26 November, 2006
For a European Strategy on energy, sustainability, competitiveness and security of supply

During the first semester of 2006, Russia cut off the gas supply to Ukraine and Georgia and influenced the results of the elections in Belarus by threatening to increase gas prices. At the same time, the shortage of oil reserves – caused by instability in countries like Iraq- and the growing oil demand in emerging countries has driven the oil prices up to 78$/barrel in July 2006 – the same barrel was worth only 25 $/barrel in 2003.

Energy supply, now more than ever, is vital for the competitiveness, security and political stability of any country.

Therefore, the UEF observes that if the situation is left untouched:

-    the European – and global - energy demand will continue to grow (world demand for energy is expected to rise by some 60% by 2030) whilst the European energy reserves will continue to diminish (today, the EU covers 50% of its energy needs, by 2030, it will be 70% dependent on energy imports),
-    the increase in energy prices will damage the competitiveness of the European economy,
-    energy supply is becoming more and more a political weapon in a globalised world, and Europe runs the risk of being submitted to the political leverage of its energy suppliers.

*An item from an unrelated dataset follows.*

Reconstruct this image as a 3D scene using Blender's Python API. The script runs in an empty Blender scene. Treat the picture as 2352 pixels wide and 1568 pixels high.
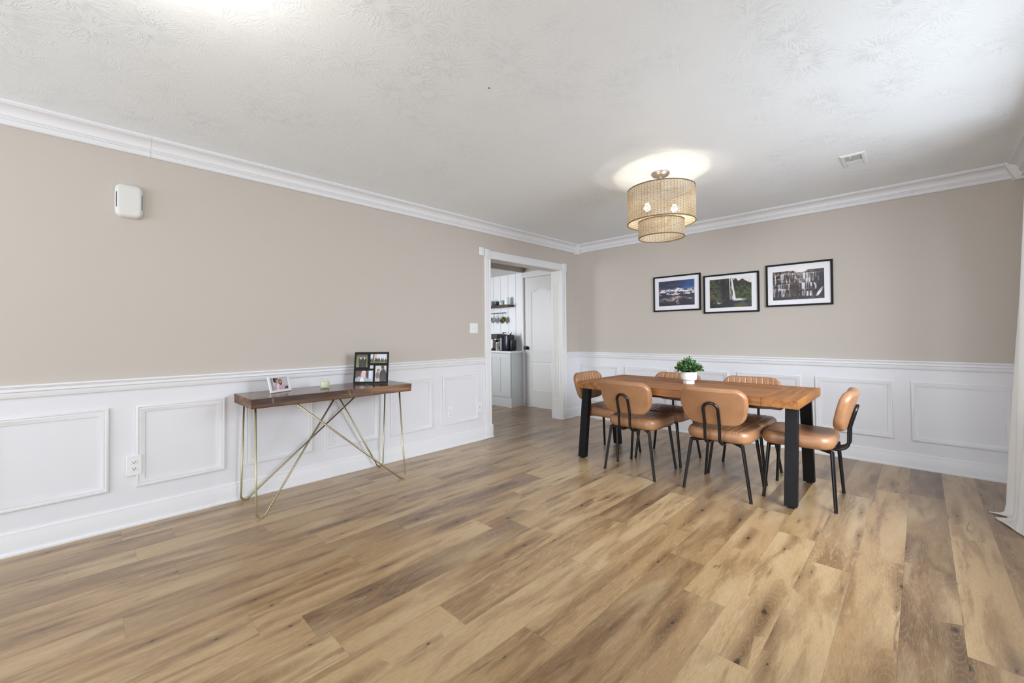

In this context, UEF welcomes the green paper of the EC on a “European Strategy for Sustainable, Competitive and Secure Energy” and agrees upon the necessity of the following measures:

-    creating a single European electricity and gas market through the realisation of a trans-european network,
-    enhancing the security of the EU’s energy supply,
-    diversifying energy sources and suppliers, in order to balance sustainable energy use, competitiveness and security of supply,
-    taking into account the environmental effects of any energy strategy
-    increasing energy efficiency by a 20% before 2020 and a European energy strategic reserve,
-    creating a strategic European energy technology plan,
-    working on a coherent external energy policy.

Recent events have proven that separate bilateral negotiations on energy supply weaken every country’s position and, as a result, that of the Union as a whole. Suppliers, like Russia, have so far effectively played European countries against each other. In order to take advantage of the EU’s bargaining power as the second largest energy consumer in the world, and to provide safer and cheaper energy supply, Europe has to have a sensible, collective and unified energy policy.

Energy supply is in the core of every Member State’s national policy. It provides the fuel that keeps the European economy working and therefore represents a strategic competence that countries are reluctant to give away. However, without a single European energy policy, the cost of one-to-one negotiations could soon impair European competitiveness and threaten the future economic development of the Union.

Therefore, the UEF

-    welcomes the European Commission’s Green Paper as a step in the right direction for the EU’s energy policy,
-    urges the Member State governments to take on board the ideas it outlines and implement them urgently,
-    commits itself to work on a national level, pressuring governments to ensure that energy policies, according to the principle of subsidiarity, are dealt with at the most appropriate level
-    calls on the government of the Russian Federation to sign the Energy Charter Treaty,
-    calls for energy to become a WTO competence
-    emphasises the provisions of the draft European Constitution in the field of energy policy, which aim at ensuring the functioning of the energy market and of the security of energy supply in the Union, as well as promoting energy efficiency and energy saving, and the development of new and renewable forms of energy (Art III-256),
-    urges the industry and business to invest in R&D to create energy efficient goods and maximise the potential of alternative energy sources.   

Finally, the UEF must support the creation of a European Agency on Energy, Environment and Research, modelled on the European Community for Coal and Steel. This Agency should have real power and be governed by a supranational committee and administer its own resources.


Time is of the essence, we must act now!